The Wildcats are 18-3, 5-3 in the Big 12 and ranked 16th in the country. K-State has been a mainstay in the polls all season, climbing as high as 11th — the highest ranking for the Cats since 2007.

K-State went 12-0 before suffering its first loss on the road against Oklahoma. Of the 18 wins this season, 14 have come by sweep.

Tonight, K-State has a good chance to up that total to 15 as the Wildcats take on a struggling West Virginia team in Morgantown, W.Va., that has yet to win a Big 12 match and is sitting at 8-14 on the year.

Much in the same way Snyder has made a good team last season even better with a roster full of many of the same players, Fritz has kept the momentum from last year’s Sweet 16 appearance alive and well.

Eight returners for this season’s volleyball team played more than 100 sets in 2011. K-State’s lone senior from last season’s roster saw action in just 10 sets.
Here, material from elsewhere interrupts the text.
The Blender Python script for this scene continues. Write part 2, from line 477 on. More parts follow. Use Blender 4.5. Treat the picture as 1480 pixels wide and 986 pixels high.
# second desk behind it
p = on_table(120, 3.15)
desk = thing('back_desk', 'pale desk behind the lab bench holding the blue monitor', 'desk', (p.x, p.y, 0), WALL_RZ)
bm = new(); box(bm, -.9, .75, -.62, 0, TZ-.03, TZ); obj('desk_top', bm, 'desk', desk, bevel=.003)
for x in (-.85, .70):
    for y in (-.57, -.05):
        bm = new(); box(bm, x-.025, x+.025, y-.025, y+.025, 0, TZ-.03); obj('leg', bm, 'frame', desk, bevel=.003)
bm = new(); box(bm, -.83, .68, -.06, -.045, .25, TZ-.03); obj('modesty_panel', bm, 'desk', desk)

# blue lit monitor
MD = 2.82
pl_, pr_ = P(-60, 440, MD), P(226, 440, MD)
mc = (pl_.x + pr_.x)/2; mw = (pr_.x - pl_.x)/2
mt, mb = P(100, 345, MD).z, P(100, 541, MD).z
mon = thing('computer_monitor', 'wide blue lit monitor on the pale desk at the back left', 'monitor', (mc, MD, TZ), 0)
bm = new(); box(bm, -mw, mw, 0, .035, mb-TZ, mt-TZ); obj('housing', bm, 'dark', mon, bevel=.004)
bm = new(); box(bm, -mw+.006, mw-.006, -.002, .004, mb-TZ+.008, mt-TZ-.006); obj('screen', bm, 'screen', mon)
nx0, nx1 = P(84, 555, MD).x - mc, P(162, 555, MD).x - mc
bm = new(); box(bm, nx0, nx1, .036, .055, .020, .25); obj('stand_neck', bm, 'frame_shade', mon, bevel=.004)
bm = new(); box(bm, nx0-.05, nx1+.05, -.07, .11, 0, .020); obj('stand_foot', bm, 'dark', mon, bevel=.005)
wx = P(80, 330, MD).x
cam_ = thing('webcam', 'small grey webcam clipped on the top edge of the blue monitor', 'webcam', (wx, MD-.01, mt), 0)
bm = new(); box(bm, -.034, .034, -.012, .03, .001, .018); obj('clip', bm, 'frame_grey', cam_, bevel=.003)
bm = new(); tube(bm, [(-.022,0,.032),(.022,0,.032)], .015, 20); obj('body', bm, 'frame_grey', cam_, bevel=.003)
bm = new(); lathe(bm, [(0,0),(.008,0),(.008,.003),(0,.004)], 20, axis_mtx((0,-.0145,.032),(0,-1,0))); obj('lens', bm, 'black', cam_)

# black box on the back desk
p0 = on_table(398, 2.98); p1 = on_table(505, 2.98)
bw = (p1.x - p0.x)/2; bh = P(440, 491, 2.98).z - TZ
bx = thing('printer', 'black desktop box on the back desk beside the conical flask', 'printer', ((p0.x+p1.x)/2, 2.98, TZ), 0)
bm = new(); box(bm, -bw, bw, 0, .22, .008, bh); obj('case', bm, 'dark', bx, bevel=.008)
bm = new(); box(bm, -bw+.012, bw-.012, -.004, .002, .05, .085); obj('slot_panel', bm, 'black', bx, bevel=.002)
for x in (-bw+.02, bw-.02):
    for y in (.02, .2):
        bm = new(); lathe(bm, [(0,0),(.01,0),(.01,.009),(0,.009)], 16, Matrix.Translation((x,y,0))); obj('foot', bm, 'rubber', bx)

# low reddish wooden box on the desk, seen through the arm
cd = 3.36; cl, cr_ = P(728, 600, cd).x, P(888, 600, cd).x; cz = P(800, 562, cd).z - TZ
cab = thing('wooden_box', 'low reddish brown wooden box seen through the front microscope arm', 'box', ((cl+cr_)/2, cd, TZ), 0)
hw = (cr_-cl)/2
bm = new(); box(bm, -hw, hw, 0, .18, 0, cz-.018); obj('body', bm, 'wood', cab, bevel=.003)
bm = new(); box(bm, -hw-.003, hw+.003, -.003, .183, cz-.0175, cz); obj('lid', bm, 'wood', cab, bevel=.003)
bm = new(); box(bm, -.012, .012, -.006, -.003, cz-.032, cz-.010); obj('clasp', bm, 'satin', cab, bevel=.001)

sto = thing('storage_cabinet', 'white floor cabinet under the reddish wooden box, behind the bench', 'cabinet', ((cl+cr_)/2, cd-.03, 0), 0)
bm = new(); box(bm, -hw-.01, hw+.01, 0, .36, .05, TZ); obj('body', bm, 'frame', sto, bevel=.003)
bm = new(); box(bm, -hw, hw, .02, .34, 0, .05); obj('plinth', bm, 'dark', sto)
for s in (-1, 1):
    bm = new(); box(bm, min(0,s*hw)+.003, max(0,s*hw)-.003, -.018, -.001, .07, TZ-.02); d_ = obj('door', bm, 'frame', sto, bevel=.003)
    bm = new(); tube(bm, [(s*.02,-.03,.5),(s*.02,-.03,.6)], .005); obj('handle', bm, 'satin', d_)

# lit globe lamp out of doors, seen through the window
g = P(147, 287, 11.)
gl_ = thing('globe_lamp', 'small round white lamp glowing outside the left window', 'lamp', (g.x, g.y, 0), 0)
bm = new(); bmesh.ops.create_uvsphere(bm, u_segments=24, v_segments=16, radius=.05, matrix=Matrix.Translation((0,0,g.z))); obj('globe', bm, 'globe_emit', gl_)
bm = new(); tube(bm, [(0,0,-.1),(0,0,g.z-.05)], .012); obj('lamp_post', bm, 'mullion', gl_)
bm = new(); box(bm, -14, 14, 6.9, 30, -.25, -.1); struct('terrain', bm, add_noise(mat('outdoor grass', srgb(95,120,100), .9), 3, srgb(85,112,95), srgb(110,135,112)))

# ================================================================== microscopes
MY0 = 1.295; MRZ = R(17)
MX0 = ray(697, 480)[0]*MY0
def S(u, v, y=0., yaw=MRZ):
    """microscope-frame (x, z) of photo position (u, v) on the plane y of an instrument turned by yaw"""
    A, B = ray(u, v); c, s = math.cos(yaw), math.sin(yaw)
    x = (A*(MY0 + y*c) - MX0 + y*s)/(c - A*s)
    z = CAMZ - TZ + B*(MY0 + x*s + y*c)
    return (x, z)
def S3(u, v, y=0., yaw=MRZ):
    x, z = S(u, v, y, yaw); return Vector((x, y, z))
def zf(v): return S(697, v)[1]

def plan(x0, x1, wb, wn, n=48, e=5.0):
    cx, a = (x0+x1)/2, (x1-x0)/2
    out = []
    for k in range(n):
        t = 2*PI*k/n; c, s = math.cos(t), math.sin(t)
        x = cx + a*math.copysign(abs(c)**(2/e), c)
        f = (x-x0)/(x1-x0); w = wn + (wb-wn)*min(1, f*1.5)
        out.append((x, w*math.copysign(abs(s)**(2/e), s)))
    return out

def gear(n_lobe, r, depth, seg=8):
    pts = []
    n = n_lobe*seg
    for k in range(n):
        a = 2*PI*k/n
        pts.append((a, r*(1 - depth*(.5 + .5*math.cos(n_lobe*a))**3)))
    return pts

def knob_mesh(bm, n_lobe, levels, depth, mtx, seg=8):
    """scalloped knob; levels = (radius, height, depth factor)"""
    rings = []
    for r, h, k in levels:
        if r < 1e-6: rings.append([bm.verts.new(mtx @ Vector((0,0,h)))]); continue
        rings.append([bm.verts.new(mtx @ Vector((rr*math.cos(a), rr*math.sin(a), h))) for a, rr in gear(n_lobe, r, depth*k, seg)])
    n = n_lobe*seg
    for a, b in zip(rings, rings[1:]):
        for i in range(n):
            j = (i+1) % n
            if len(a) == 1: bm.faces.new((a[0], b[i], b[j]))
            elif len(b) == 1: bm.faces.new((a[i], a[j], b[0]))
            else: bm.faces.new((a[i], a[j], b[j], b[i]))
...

While both Snyder and Fritz have achieved success so far this season with experienced squads, the true credit goes into how both have kept their respective teams hungry and wanting more.

The football team surprised many with an unknown quarterback in Collin Klein that many thought was one-dimensional and, thus, easy to figure out. Klein proved to be full of surprises and led 10-3 K-State to a top 10 BCS finish and a Cotton Bowl berth a year ago. This season, K-State has the bar set much, much higher, and it is playing that way.
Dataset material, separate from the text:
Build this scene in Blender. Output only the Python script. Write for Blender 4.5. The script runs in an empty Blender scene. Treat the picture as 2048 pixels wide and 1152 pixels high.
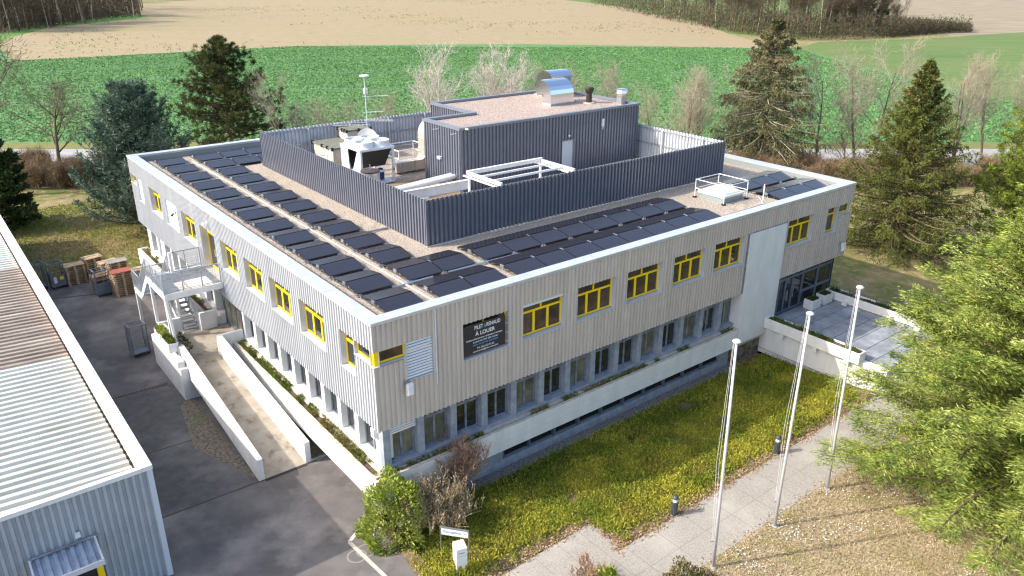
import bpy, math, random
import numpy as np
from mathutils import Vector, Matrix
R = math.radians
random.seed(7)
RNG = np.random.default_rng(11)
SC = bpy.context.scene
COL = SC.collection

# ------------------------------------------------------------------ camera
cd = bpy.data.cameras.new("camera")
cam = bpy.data.objects.new("camera", cd); COL.objects.link(cam); SC.camera = cam
yaw, pitch, roll = 0.901685, 0.393205, 0.005427
f = Vector((math.cos(yaw)*math.cos(pitch), math.sin(yaw)*math.cos(pitch), -math.sin(pitch)))
r0 = Vector((math.sin(yaw), -math.cos(yaw), 0)); u0 = r0.cross(f)
rr = r0*math.cos(roll)+u0*math.sin(roll); uu = -r0*math.sin(roll)+u0*math.cos(roll)
Mx = Matrix((rr, uu, -f)).transposed().to_4x4(); Mx.translation = Vector((-11.3126, -22.1663, 19.9409))
cam.matrix_world = Mx
cd.sensor_width = 36; cd.lens = 36*1560.13/2048; cd.clip_end = 4000

# ------------------------------------------------------------------ light
SUN_EL, SUN_AZ = R(36), R(180-25)           # azimuth of the direction towards the sun, from +X
sd = Vector((math.cos(SUN_AZ)*math.cos(SUN_EL), math.sin(SUN_AZ)*math.cos(SUN_EL), math.sin(SUN_EL)))
w = bpy.data.worlds.new("World"); SC.world = w; w.use_nodes = True
nt = w.node_tree; bg = nt.nodes['Background']
sky = nt.nodes.new('ShaderNodeTexSky'); sky.sky_type = 'NISHITA'; sky.sun_disc = False
sky.sun_elevation = SUN_EL; sky.sun_rotation = math.atan2(sd.x, sd.y); sky.dust_density = 3.0
nt.links.new(sky.outputs[0], bg.inputs[0]); bg.inputs[1].default_value = 0.15
sl = bpy.data.lights.new("sun", 'SUN'); sl.energy = 2.2; sl.angle = R(0.7); sl.color = (1, 0.94, 0.85)
so = bpy.data.objects.new("sun", sl); COL.objects.link(so); so.rotation_euler = sd.to_track_quat('Z', 'Y').to_euler()
SC.view_settings.view_transform = 'Standard'; SC.view_settings.look = 'None'
SC.view_settings.exposure = 1.3; SC.view_settings.gamma = 1
SC.render.engine = 'CYCLES'
SC.cycles.max_bounces = 6; SC.cycles.diffuse_bounces = 3; SC.cycles.glossy_bounces = 3
SC.cycles.transmission_bounces = 4; SC.cycles.transparent_max_bounces = 6
SC.cycles.use_denoising = True; SC.cycles.denoising_prefilter = 'ACCURATE'; SC.cycles.denoising_input_passes = 'RGB_ALBEDO_NORMAL'
SC.cycles.filter_width = 1.3

# ------------------------------------------------------------------ materials
def L(c):
    """sRGB 0-255 -> linear"""
    o = []
    for v in c:
        v = v/255.0
        o.append(v/12.92 if v <= .04045 else ((v+.055)/1.055)**2.4)
    return tuple(o)
MATS = {}
def mat(name, col, rough=.7, metal=0, col2=None, scale=4, detail=6, lo=.35, hi=.65, bump=0, bscale=None, sheen=0,
        spec=.5, stretch=None, col3=None, scale3=.6, lo3=.5, hi3=.75, island=0, trans=0, coat=0):
    if name in MATS: return MATS[name]
    m = bpy.data.materials.new(name); m.use_nodes = True
    N, K = m.node_tree.nodes, m.node_tree.links
    p = N['Principled BSDF']
    p.inputs['Roughness'].default_value = rough; p.inputs['Metallic'].default_value = metal
    p.inputs['Specular IOR Level'].default_value = spec
    if sheen: p.inputs['Sheen Weight'].default_value = sheen; p.inputs['Sheen Roughness'].default_value = .45; p.inputs['Sheen Tint'].default_value = (1, .93, .85, 1)
    if coat: p.inputs['Coat Weight'].default_value = coat; p.inputs['Coat Roughness'].default_value = .35
    out = None
    def rgb(c):
        n = N.new('ShaderNodeRGB'); n.outputs[0].default_value = (*c, 1); return n.outputs[0]
    def mix(a, b, fac):
        n = N.new('ShaderNodeMix'); n.data_type = 'RGBA'
        K.new(a, n.inputs[6]); K.new(b, n.inputs[7])
        if isinstance(fac, float): n.inputs[0].default_value = fac
        else: K.new(fac, n.inputs[0])
        return n.outputs[2]
    geo = N.new('ShaderNodeNewGeometry')
    vec = geo.outputs['Position']
    if stretch:
        mp = N.new('ShaderNodeMapping'); K.new(vec, mp.inputs[0])
        mp.vector_type = 'TEXTURE'; mp.inputs['Rotation'].default_value = (0, 0, stretch[0])
        mp.inputs['Scale'].default_value = tuple(1/max(q, .01) for q in stretch[1:])
        vec = mp.outputs[0]
    def noise(sc, a, b, det=detail):
        n = N.new('ShaderNodeTexNoise'); K.new(vec, n.inputs['Vector'])
        n.inputs['Scale'].default_value = sc; n.inputs['Detail'].default_value = det; n.inputs['Roughness'].default_value = .6
        r_ = N.new('ShaderNodeMapRange'); K.new(n.outputs[0], r_.inputs[0])
        r_.inputs[1].default_value = a; r_.inputs[2].default_value = b
        return r_.outputs[0], n.outputs[0]
    out = rgb(col)
    if col2 is not None:
        fac, raw = noise(scale, lo, hi); out = mix(out, rgb(col2), fac)
    if col3 is not None:
        fac, raw3 = noise(scale3, lo3, hi3); out = mix(out, rgb(col3), fac)
    if island:
        mr = N.new('ShaderNodeMapRange'); K.new(geo.outputs['Random Per Island'], mr.inputs[0])
        mr.inputs[3].default_value = 1-island; mr.inputs[4].default_value = 1+island
        hs = N.new('ShaderNodeHueSaturation'); K.new(out, hs.inputs['Color']); K.new(mr.outputs[0], hs.inputs['Value'])
        out = hs.outputs[0]
    K.new(out, p.inputs['Base Color'])
    if bump:
        n = N.new('ShaderNodeTexNoise'); K.new(vec, n.inputs['Vector']); n.inputs['Scale'].default_value = bscale or scale
        n.inputs['Detail'].default_value = 5
        b = N.new('ShaderNodeBump'); b.inputs['Strength'].default_value = 1; b.inputs['Distance'].default_value = bump
        K.new(n.outputs[0], b.inputs['Height']); K.new(b.outputs[0], p.inputs['Normal'])
    if trans:
        t = N.new('ShaderNodeBsdfTranslucent'); K.new(out, t.inputs[0])
        ms = N.new('ShaderNodeMixShader'); ms.inputs[0].default_value = trans
        K.new(p.outputs[0], ms.inputs[1]); K.new(t.outputs[0], ms.inputs[2])
        K.new(ms.outputs[0], N['Material Output'].inputs[0])
    MATS[name] = m
    return m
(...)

The same can be said for Fritz and the volleyball team.

While many thought last year’s team was too young and lacked senior leadership, the Volleycats improved exponentially throughout the season and finished 22-11 — more than good enough to receive an at-large bid in the NCAA tournament. K-State then shocked the volleyball world when it took out Nebraska — the No. 2 team in the land — in the second round on the Cornhuskers’ own floor.

This season, like the football team, Fritz and the Cats expected to improve on last year’s success. And so far, they have. K-State is in the top three in the Big 12 in nearly every statistical category. Like Snyder’s team, the sky’s the limit for the ladies of Ahearn Field House.
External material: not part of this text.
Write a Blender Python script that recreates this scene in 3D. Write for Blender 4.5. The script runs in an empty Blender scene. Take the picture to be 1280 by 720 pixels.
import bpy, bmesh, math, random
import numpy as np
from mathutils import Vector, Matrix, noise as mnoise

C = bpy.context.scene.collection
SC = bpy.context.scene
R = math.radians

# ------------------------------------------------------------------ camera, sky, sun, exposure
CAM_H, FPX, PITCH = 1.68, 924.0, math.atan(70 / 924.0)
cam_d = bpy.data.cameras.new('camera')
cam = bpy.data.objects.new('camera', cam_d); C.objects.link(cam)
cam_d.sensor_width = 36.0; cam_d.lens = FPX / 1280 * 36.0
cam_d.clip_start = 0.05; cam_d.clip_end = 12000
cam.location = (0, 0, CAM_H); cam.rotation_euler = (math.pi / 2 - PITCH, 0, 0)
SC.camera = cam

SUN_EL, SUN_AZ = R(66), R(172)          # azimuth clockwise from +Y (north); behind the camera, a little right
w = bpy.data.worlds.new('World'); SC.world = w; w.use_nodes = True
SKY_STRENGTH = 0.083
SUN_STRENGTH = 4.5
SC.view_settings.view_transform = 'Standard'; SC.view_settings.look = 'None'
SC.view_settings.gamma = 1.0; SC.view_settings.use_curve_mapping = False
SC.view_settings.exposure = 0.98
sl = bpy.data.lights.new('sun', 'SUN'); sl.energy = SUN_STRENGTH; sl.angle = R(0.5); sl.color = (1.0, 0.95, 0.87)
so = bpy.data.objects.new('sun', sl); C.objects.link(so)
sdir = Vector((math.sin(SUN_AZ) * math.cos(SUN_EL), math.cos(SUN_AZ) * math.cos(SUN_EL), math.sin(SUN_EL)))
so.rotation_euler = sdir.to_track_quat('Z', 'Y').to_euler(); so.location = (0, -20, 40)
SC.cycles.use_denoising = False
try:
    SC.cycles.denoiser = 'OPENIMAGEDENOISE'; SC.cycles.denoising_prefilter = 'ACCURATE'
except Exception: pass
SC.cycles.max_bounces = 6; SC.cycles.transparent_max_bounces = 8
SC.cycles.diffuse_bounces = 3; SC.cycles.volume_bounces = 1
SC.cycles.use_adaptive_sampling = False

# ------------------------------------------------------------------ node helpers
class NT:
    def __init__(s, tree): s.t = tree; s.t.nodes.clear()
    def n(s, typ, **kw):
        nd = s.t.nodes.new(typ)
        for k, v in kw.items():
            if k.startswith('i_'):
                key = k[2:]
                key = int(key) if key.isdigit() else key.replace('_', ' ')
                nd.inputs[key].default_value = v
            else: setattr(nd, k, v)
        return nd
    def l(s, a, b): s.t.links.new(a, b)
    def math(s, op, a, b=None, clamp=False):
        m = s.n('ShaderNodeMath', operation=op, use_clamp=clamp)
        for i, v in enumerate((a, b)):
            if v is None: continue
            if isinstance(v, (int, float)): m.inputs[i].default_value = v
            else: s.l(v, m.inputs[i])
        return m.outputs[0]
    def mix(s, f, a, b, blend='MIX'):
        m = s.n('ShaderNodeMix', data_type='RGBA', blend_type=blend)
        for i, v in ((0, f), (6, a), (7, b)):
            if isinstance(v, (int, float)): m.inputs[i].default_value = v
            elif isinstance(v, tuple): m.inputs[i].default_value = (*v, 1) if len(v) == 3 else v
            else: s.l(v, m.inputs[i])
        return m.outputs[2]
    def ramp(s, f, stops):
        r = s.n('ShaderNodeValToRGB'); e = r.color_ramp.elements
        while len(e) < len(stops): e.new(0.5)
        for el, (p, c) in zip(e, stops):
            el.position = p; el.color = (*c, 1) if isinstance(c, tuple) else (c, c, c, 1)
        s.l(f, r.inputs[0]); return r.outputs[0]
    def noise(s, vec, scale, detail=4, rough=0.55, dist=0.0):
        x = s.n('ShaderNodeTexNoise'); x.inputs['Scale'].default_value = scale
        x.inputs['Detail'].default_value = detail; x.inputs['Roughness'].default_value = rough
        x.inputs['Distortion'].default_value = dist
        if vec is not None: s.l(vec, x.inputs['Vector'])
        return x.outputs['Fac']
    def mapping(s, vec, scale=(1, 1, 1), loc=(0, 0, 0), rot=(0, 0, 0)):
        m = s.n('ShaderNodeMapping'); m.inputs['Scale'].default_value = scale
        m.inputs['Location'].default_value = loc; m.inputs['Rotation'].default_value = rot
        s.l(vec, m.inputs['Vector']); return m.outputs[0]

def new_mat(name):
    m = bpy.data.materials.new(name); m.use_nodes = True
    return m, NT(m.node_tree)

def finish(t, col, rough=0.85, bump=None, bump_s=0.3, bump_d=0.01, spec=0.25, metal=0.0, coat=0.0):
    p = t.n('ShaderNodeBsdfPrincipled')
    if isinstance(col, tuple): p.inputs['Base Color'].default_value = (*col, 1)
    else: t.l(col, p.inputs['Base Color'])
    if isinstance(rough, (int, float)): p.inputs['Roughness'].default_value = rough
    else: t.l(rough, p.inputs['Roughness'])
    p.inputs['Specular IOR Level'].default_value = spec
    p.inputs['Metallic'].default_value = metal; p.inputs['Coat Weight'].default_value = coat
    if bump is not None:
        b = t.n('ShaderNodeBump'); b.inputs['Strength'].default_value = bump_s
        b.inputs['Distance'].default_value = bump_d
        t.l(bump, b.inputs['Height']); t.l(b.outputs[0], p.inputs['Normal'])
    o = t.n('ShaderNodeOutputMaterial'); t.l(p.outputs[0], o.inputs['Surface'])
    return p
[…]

But don’t tell that to Fritz, who has led the Volleycats for 12 years after being an assistant for K-State four years prior.

Like Snyder, the past and future are moot points for the Clay Center native. For Fritz, it’s all about the present — the hour, the minute, and the very second. Her mantra is simple, and well known in K-State sports culture.

Work hard, limit mistakes, and worry only about what you can control. No more, and definitely no less.

Rankings, win streaks, what happened the week before, what might happen a week from now… none of that matters to her and she will not hesitate to tell you that none of that matters to her.

One of the great joys of covering K-State volleyball the past two seasons has been observing when another reporter covers the Wildcats for the first time and asks Fritz her thoughts on whatever the team’s ranking is for that week, or how big of a win the previous match was, or, better yet, if she’s being led to make any postseason-type predictions.

No, none of that will work on Fritz, who has led K-State to eight NCAA tournament appearances and its first ever conference title in 2003 — the same year Snyder got his Big 12 championship.

Fritz is the winningest coach in the program’s history with a record of 217-127 (.631), and without her, the Wildcats have an all-time winning percentage just barely over 50 percent.

Like Snyder, she didn’t achieve any of those successes making predictions or speaking in hypotheticals. For both coaches that time is better spent “getting better everyday” — a quote that is heard just as often in Ahearn as it is in the Vanier Football Complex.

While many colleges across the country struggle to find success in just one fall sport, K-State is blessed to have two. For both Wildcat football and volleyball, it starts at the top.